[Data section]
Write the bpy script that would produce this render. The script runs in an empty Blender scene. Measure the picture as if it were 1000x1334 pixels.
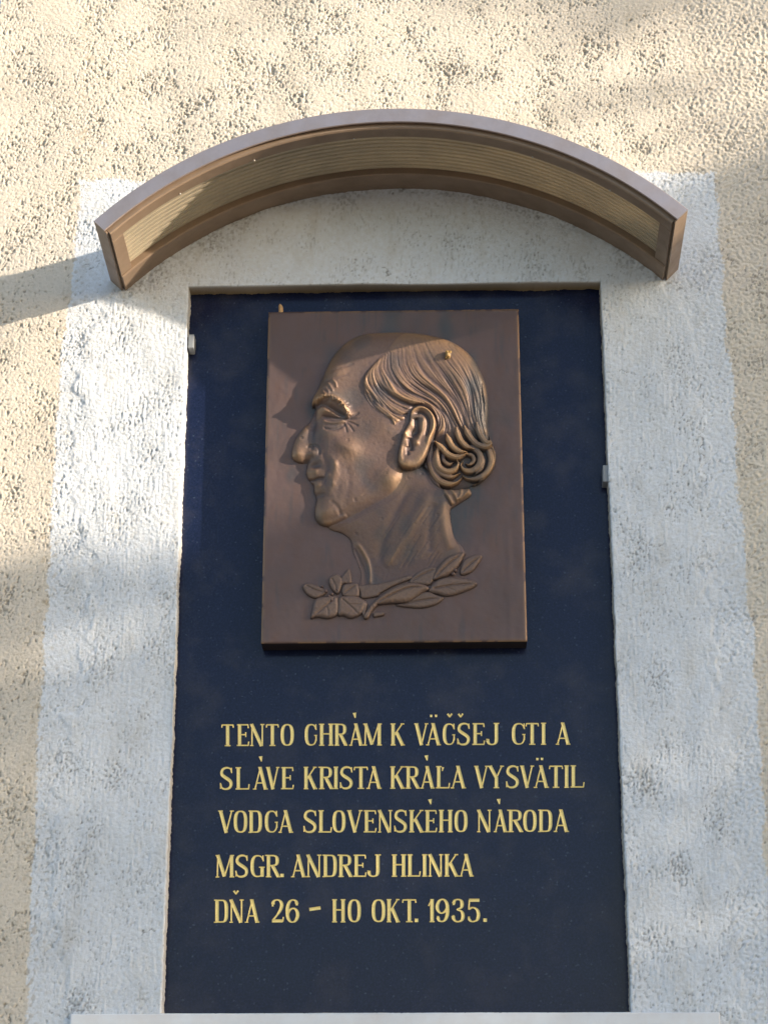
import bpy, bmesh, math, random
import numpy as np
from mathutils import Vector, Matrix

# ------------------------------------------------------------------ camera, sky, sun, exposure
SC = bpy.context.scene
COL = SC.collection
CAMZ = 1.6                       # eye height above the pavement
DIST = 2.85                      # metres from the lens to the wall face
F_PX, PITCH, YAW = 2555.6, 0.352253, 0.028866
_cy, _sy, _ct, _st = math.cos(YAW), math.sin(YAW), math.cos(PITCH), math.sin(PITCH)
FW = np.array([-_sy * _ct, _cy * _ct, _st])
RT = np.array([_cy, _sy, 0.0])
UP = np.cross(RT, FW)
cam_data = bpy.data.cameras.new("camera")
cam = bpy.data.objects.new("camera", cam_data)
COL.objects.link(cam)
cam_data.sensor_fit = 'VERTICAL'
cam_data.sensor_height = 24.0
cam_data.lens = 24.0 * F_PX / 1334.0
cam_data.clip_start = 0.05
cam_data.clip_end = 500
M = Matrix.Identity(4)
for i in range(3):
    M[i][0], M[i][1], M[i][2] = RT[i], UP[i], -FW[i]
M[0][3], M[1][3], M[2][3] = 0.0, -DIST, CAMZ
cam.matrix_world = M
SC.camera = cam

SUN = np.array([2.85, -1.0, 0.82])          # towards the sun, unnormalised (per metre of depth)
elev = math.atan2(SUN[2], math.hypot(SUN[0], SUN[1]))
azim = math.atan2(SUN[0], SUN[1])
world = bpy.data.worlds.new("World")
SC.world = world
world.use_nodes = True
wn = world.node_tree
bg = wn.nodes["Background"]
sky = wn.nodes.new("ShaderNodeTexSky")
sky.sky_type = 'NISHITA'
sky.sun_disc = False
sky.sun_elevation = elev
sky.sun_rotation = azim
sky.air_density = 1.0
sky.dust_density = 1.2
sky.ozone_density = 1.0
wn.links.new(sky.outputs[0], bg.inputs[0])
bg.inputs[1].default_value = 0.15
sun_l = bpy.data.lights.new("sun", 'SUN')
sun_l.energy = 4.5
sun_l.angle = math.radians(0.55)
sun_l.color = (1.0, 0.86, 0.68)
sun_o = bpy.data.objects.new("sun", sun_l)
COL.objects.link(sun_o)
sun_o.rotation_euler = Vector(SUN).to_track_quat('Z', 'Y').to_euler()
SC.view_settings.view_transform = 'Standard'
SC.view_settings.look = 'None'
SC.view_settings.gamma = 1.0
SC.view_settings.exposure = 1.13

random.seed(5)
RNG = np.random.default_rng(11)


# ------------------------------------------------------------------ helpers
def at(x, y, Y=0.0):
    """Point(s) of the plane at depth Y (0 = wall face, minus = towards the street); z is above eye height."""
    x = np.asarray(x, float); y = np.asarray(y, float); Y = np.asarray(Y, float)
    d = [FW[k] * F_PX + RT[k] * (x - 500) + UP[k] * (667 - y) for k in range(3)]
    t = (Y + DIST) / d[1]
    return np.stack([d[0] * t, d[2] * t], -1)      # (x, z) in metres, z without CAMZ


def tag(o, label=None, cat=None, group=None, kind=None):
    if label: o['label'] = label
    if cat: o['category'] = cat
    if group: o['group'] = group
    if kind: o['kind'] = kind
    return o


def empty(name, loc, label, cat, group=None):
    o = bpy.data.objects.new(name, None)
    COL.objects.link(o)
    o.location = loc
    o.empty_display_size = 0.05
    return tag(o, label, cat, group)


def link(name, me, mat=None, parent=None):
    o = bpy.data.objects.new(name, me)
    COL.objects.link(o)
    if mat: me.materials.append(mat)
    if parent:
        o.parent = parent
        o.matrix_parent_inverse = Matrix.Translation(-Vector(parent.location))
    return o


def np_mesh(name, V, quads, smooth=True):
    V = np.asarray(V, np.float32); quads = np.asarray(quads, np.int32)
    k = quads.shape[1]
    me = bpy.data.meshes.new(name)
    me.vertices.add(len(V)); me.vertices.foreach_set('co', V.ravel())
    me.loops.add(quads.size); me.loops.foreach_set('vertex_index', quads.ravel())
    me.polygons.add(len(quads))
    me.polygons.foreach_set('loop_start', np.arange(0, quads.size, k, dtype=np.int32))
    me.polygons.foreach_set('loop_total', np.full(len(quads), k, np.int32))
    me.update(calc_edges=True)
    me.polygons.foreach_set('use_smooth', np.full(len(quads), smooth))
    return me


def add_attr(me, name, vals):
    a = me.attributes.new(name, 'FLOAT', 'POINT')
    a.data.foreach_set('value', np.asarray(vals, np.float32).ravel())


def smoothstep(a, b, x):
    t = np.clip((x - a) / (b - a), 0, 1)
    return t * t * (3 - 2 * t)


def field(ny, nx, pitch, lx, lz=None, sharp=1.0, seed=0):
    """band-limited random field, unit variance; lx, lz = feature size in the units of pitch"""
    lz = lz or lx
    r = np.random.default_rng(seed)
    fz = np.fft.fftfreq(ny, pitch)[:, None]; fx = np.fft.rfftfreq(nx, pitch)[None, :]
    q = np.sqrt((fx * lx) ** 2 + (fz * lz) ** 2)
    amp = q ** sharp * np.exp(-(q ** 2) * 1.2)
    n = np.fft.irfft2(np.fft.rfft2(r.standard_normal((ny, nx))) * amp, s=(ny, nx))
    return (n - n.mean()) / n.std()


def blur(h, s):
    r = int(3 * s + 1)
    k = np.exp(-0.5 * (np.arange(-r, r + 1) / s) ** 2); k /= k.sum()
    p = np.pad(h, r, mode='edge')
    p = np.apply_along_axis(lambda m: np.convolve(m, k, 'valid'), 0, p)
    return np.apply_along_axis(lambda m: np.convolve(m, k, 'valid'), 1, p)


def catmull(P, n=5, closed=False):
    P = np.asarray(P, float)
    out = []
    N = len(P)
    for i in range(N if closed else N - 1):
        if closed:
            a, b, c, d = P[i - 1], P[i], P[(i + 1) % N], P[(i + 2) % N]
        else:
            a, b, c, d = P[max(i - 1, 0)], P[i], P[i + 1], P[min(i + 2, N - 1)]
        for k in range(n):
            t = k / n
            out.append(0.5 * ((2 * b) + (c - a) * t + (2 * a - 5 * b + 4 * c - d) * t * t + (3 * b - a - 3 * c + d) * t ** 3))
    if not closed: out.append(P[-1])
    return np.array(out)


def poly_dist(X, Z, P):
    """signed distance to closed polygon, + inside"""
    d2 = np.full(X.shape, 1e9); ins = np.zeros(X.shape, bool)
    for i in range(len(P)):
        a, b = P[i - 1], P[i]
        e = b - a; L = e @ e + 1e-18
        t = np.clip(((X - a[0]) * e[0] + (Z - a[1]) * e[1]) / L, 0, 1)
        d2 = np.minimum(d2, (X - a[0] - t * e[0]) ** 2 + (Z - a[1] - t * e[1]) ** 2)
        c = ((a[1] > Z) != (b[1] > Z))
        if abs(b[1] - a[1]) > 1e-12:
            ins ^= c & (X < a[0] + (Z - a[1]) / (b[1] - a[1]) * e[0])
    d = np.sqrt(d2)
    return np.where(ins, d, -d)


def line_dist(X, Z, P):
    """distance to an open polyline and position 0..1 along it"""
    d2 = np.full(X.shape, 1e9); tt = np.zeros(X.shape)
    S = np.r_[0, np.cumsum(np.hypot(*np.diff(P, axis=0).T))]; S /= S[-1]
    for i in range(len(P) - 1):
        a, b = P[i], P[i + 1]
        e = b - a; L = e @ e + 1e-18
        t = np.clip(((X - a[0]) * e[0] + (Z - a[1]) * e[1]) / L, 0, 1)
        q = (X - a[0] - t * e[0]) ** 2 + (Z - a[1] - t * e[1]) ** 2
        m = q < d2
        d2 = np.where(m, q, d2); tt = np.where(m, S[i] + t * (S[i + 1] - S[i]), tt)
    return np.sqrt(d2), tt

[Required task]
Copy nothing but the lines from the top of the material through the line holding "from mathutils import Vector, Matrix", exactly as written; omit pictures.

[Output for this task]
Write the bpy script that would produce this render. The script runs in an empty Blender scene. Measure the picture as if it were 1000x1334 pixels.
import bpy, bmesh, math, random
import numpy as np
from mathutils import Vector, Matrix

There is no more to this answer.